On August 7, 2023, we entered into an amendment to the Facility, whereby the Final Payment Fee (as defined in the Loan Agreement) was settled for $1,677 (the “Settled Amount”), which was paid on August 7, 2023. The Final Payment Fee was originally equal to 1.0% of the increase in our market capitalization since September 10, 2021, and was due upon payment in full of the obligations under the Senior Credit Facility. We also paid the Lenders a fee equal to $250 to be credited against any reimbursable expenses owed to the Lenders in a future refinancing of the Facility if it occurs prior to December 31, 2024.

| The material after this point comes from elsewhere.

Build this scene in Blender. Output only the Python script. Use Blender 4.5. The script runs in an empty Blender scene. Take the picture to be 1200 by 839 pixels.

On September 12, 2023, we terminated the Loan Agreement and repaid the outstanding balance on the secured promissory note (the “Note”). In connection with the termination, we paid the Agent for the benefit of the Lenders an aggregate amount of $30,927 (the “Payoff Amount”) in full payment of our outstanding obligations under the Loan Agreement. The Payoff Amount represented $30,617 of outstanding principal and interest on the unpaid principal balance, a 1.0% prepayment fee in the amount of $306 and $5 for the accrued non-utilization fee and lender expenses associated with the extinguishment. As of December 31, 2023, there are no further amounts due or owing under the Facility.